Dogu Ergil, "Turkey's Crisis and Future," MIT Center for International Studies. August 2008.
A REBUTTAL
By the thinnest of margins the Constitutional Court permitted the governing Justice and Development party government to proceed with its Muslimizing programme, permitting young women to wear the jihab at universities. You note, moreover, that the party has "lost its enthusiasm" for liberalizing and democratizing Turkey in its quixotic quest for EU membership.
Predictably you condemn the Ergenekon discussants as aspiring to impose "an isolationaist dictatorial regime" upon the secular republic established by the actions of General Kemal Ataturk. The hypothetical popular demands you visualize for "liberalization and globalization" may conceivably echo the programme advocated in Langley, VA, but it is dubious if Anatolian farmers in their mosques and the urbanized Istanbul elite, meeting in coffee shops or Mariott Hotel bars, really desire to be "globalized" under the credit pump of fiat currency underlying the marketization of the Anglo-American economic model. Progressive devaluations undercut the currency of the Ottomans, and loom ever closer for the American dollar. Criticism of the coup mentality is singularly ill-timed in the post-Cold War era, when the actions of Boris Yeltsin to summon 1300 Russian troops to bombard the elected deputies of the Russian Parliament in their skyscraper (the "White House") elicit the applause of his Harvard biographer.
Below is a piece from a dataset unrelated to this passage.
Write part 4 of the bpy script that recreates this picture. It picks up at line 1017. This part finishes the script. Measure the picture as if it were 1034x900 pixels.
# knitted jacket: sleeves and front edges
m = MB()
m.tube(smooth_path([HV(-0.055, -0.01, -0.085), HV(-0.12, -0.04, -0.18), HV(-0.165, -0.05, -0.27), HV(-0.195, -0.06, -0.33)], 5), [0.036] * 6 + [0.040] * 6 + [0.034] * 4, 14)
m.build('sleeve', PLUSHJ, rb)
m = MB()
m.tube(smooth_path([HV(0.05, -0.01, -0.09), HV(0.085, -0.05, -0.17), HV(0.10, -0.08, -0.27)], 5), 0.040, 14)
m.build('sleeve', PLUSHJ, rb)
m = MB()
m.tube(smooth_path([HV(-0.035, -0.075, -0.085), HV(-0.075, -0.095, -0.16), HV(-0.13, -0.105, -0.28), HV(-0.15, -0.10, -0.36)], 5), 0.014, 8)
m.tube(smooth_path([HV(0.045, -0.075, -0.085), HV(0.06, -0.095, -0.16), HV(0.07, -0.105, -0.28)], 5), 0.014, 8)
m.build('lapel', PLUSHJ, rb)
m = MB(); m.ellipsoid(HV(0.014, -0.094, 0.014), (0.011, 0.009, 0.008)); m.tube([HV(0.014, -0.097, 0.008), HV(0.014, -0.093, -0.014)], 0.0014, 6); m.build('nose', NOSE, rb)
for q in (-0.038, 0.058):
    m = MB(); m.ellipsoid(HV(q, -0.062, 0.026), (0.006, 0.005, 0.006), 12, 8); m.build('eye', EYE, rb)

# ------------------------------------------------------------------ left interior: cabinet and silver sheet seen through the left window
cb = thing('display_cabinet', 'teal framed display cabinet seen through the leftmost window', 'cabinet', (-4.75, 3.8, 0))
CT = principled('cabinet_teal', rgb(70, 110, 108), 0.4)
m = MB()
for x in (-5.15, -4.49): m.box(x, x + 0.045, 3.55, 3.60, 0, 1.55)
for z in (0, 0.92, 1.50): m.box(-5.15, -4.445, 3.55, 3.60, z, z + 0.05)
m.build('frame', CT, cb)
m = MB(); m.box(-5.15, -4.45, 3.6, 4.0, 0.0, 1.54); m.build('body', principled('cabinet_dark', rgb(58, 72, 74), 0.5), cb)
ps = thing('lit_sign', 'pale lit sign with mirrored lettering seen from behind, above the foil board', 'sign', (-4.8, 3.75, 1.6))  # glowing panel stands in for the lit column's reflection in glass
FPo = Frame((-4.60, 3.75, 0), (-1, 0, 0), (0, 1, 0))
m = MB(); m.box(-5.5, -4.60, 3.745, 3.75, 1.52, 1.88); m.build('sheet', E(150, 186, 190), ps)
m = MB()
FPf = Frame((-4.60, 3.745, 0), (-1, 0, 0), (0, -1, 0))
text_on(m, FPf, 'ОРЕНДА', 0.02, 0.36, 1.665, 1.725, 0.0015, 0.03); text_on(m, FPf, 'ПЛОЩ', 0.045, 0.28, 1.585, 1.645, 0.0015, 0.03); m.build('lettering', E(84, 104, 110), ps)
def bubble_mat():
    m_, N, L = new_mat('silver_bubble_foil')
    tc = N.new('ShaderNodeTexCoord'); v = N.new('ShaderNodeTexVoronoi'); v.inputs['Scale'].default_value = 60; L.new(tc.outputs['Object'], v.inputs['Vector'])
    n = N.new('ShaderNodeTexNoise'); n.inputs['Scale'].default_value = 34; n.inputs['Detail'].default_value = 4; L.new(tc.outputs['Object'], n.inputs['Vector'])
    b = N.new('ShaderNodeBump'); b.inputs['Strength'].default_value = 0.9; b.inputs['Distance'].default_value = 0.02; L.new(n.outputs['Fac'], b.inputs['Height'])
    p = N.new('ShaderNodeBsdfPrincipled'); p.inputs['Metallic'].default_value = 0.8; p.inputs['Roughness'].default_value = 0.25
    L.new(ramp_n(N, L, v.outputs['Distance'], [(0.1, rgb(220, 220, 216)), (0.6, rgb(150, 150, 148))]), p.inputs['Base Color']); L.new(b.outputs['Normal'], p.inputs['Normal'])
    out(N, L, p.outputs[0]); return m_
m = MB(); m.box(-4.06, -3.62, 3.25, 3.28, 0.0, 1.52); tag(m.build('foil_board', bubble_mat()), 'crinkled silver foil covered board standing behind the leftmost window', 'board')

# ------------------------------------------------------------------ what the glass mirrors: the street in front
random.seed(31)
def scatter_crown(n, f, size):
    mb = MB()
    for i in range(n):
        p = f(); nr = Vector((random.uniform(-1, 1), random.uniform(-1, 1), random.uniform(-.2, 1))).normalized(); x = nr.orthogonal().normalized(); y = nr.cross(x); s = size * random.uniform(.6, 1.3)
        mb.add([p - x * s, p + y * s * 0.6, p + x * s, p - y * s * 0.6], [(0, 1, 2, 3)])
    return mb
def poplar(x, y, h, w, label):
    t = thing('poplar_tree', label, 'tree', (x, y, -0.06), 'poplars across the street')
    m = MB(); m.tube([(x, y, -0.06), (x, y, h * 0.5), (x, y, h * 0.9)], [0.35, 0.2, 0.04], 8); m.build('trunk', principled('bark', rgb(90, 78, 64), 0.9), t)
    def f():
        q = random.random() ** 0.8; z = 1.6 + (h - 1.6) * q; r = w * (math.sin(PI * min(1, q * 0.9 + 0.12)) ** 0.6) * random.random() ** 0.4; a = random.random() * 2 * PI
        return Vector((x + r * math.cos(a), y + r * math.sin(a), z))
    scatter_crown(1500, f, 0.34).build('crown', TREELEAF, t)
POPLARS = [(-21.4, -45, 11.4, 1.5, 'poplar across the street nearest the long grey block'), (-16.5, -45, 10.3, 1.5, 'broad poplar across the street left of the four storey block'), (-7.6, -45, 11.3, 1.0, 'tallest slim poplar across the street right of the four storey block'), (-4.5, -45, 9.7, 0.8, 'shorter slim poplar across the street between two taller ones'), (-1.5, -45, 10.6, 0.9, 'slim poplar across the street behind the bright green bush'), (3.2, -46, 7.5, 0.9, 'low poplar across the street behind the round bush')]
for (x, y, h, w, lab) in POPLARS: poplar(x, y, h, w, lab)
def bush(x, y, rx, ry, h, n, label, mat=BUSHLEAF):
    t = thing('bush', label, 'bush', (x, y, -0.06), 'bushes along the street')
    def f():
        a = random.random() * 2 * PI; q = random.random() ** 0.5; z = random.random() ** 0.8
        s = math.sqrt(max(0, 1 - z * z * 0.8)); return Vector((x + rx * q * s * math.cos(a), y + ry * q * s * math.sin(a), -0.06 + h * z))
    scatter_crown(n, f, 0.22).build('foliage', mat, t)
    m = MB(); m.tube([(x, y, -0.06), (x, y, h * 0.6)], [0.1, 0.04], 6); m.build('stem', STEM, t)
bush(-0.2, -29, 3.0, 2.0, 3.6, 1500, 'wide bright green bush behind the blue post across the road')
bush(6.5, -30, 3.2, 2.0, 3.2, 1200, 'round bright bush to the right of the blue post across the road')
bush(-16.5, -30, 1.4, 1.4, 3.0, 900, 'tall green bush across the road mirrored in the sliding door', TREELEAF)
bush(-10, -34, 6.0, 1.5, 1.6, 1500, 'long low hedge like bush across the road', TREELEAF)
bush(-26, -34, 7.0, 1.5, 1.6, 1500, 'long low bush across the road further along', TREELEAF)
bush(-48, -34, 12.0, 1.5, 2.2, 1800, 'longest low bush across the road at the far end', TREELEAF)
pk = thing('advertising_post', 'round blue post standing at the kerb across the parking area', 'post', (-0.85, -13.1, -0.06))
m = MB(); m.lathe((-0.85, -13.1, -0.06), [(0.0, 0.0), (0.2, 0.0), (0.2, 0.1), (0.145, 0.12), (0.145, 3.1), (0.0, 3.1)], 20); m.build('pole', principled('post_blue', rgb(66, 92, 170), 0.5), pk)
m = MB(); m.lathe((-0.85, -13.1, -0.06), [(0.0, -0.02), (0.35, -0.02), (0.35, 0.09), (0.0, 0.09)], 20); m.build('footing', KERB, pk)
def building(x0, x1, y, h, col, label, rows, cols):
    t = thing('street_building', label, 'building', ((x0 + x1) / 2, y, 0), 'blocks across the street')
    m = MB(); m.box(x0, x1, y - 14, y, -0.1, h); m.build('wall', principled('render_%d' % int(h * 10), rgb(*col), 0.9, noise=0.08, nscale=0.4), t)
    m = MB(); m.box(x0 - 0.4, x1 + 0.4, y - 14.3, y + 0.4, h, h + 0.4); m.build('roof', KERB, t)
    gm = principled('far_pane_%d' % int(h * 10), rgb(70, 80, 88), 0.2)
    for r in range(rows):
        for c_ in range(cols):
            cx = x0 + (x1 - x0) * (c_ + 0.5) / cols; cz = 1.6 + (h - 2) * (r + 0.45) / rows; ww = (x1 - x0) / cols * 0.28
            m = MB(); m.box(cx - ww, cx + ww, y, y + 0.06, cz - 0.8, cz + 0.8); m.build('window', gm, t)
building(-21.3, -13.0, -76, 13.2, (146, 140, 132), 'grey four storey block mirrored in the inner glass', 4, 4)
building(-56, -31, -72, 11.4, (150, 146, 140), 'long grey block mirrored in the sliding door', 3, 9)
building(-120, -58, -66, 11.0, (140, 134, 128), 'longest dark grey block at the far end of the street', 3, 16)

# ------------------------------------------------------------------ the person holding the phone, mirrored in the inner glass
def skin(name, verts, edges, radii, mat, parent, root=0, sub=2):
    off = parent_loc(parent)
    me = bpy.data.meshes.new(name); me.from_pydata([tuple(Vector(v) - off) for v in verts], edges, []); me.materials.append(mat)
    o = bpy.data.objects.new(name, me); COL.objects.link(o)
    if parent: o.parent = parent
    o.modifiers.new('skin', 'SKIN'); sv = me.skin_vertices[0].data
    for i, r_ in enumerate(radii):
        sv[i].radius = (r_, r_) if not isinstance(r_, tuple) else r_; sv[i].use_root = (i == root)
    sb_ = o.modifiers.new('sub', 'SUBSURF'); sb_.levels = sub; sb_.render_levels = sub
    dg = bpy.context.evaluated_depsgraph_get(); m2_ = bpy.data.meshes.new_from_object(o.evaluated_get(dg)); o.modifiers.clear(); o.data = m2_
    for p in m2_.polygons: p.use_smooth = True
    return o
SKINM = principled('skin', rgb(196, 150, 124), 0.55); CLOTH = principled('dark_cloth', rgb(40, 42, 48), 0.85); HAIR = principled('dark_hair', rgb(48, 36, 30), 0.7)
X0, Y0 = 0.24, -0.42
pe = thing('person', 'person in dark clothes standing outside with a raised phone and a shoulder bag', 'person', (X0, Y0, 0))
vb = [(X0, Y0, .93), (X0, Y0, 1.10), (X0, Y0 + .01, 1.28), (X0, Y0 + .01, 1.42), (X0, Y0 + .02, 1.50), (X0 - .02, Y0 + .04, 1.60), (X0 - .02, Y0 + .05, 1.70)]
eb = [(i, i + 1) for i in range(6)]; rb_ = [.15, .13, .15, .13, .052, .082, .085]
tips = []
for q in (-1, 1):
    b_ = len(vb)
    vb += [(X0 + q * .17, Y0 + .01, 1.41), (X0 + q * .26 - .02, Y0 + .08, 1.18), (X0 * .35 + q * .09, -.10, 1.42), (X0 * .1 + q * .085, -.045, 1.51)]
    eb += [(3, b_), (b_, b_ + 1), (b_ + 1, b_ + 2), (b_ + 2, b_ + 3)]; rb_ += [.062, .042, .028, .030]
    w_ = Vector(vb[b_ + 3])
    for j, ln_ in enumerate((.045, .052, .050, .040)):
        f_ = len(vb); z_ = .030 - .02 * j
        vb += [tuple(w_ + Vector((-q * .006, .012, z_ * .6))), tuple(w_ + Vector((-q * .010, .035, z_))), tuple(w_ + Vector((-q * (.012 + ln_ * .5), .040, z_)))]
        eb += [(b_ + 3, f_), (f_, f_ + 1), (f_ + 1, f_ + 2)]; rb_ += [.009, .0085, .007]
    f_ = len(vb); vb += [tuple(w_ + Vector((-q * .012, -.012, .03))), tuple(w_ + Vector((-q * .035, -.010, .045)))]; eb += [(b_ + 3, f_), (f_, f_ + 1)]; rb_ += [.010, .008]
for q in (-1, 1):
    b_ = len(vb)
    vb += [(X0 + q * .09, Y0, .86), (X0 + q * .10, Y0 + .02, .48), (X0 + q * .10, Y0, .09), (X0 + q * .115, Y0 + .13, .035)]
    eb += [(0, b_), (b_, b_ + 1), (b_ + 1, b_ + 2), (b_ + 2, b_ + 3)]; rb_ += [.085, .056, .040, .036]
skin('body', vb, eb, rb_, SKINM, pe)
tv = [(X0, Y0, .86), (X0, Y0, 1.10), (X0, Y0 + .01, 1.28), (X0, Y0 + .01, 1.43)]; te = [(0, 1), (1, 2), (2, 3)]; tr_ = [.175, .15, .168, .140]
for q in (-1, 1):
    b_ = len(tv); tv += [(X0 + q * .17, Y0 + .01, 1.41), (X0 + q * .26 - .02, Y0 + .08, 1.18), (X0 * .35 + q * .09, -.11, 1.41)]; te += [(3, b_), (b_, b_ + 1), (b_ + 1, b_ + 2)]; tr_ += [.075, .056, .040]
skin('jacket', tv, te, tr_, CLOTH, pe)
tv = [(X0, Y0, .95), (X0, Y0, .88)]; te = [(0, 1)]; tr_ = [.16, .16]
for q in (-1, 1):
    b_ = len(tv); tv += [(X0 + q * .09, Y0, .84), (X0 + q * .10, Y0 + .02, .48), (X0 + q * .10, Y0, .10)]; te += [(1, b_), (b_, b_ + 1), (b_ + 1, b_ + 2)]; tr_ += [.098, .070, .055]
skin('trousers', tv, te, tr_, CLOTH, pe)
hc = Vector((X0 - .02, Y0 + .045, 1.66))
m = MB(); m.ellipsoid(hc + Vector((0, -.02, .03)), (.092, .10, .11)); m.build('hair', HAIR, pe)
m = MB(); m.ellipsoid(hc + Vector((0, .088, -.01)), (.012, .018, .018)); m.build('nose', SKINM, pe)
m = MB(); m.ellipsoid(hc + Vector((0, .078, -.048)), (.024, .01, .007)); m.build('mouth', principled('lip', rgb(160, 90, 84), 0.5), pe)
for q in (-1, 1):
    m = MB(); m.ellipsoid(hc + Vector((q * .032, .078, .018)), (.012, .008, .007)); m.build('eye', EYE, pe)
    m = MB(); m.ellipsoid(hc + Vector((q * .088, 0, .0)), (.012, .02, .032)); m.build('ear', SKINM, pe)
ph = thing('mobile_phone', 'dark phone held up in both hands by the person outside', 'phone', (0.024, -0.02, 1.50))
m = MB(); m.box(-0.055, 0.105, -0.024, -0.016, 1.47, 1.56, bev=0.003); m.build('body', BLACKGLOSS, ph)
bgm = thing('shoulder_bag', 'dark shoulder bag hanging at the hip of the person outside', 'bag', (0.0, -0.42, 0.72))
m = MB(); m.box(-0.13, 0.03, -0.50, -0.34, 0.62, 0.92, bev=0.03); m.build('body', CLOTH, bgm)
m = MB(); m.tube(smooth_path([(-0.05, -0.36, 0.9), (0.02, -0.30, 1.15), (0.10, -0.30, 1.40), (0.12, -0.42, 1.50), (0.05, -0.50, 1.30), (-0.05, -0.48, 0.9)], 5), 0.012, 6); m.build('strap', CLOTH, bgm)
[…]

Far from the fraudulent choice posed by Prof. Ergil, that Turkey must choose "Westernization" or ostracism, it would be better advised to cultivate the path of Pan-Turanism advanced by Enver Pasha and re-ignite the cooperation of colonized non-white nationalities as envisaged by Sultan-Galiev after 1918, with this difference--that the newly resurgent national state cooperate with the new Shanghai Cooperation Council, Pakistan, and the dynamic economies of the emerging Asian giants as they recycle petroleum income invested by Muslim states around the Persian Gulf.
The Muslim masses and secularizing elite may well discover a new Silk Road to Eurasian prosperity if they imbibe a colonic to purge themselves of the constipation of Western-style marketization and the Pentagon-Brussels axis of military bureaucracy through which illusory waves of parliamentary approval are suborned or purchased by manipulators of fiat-financed investment vehicles.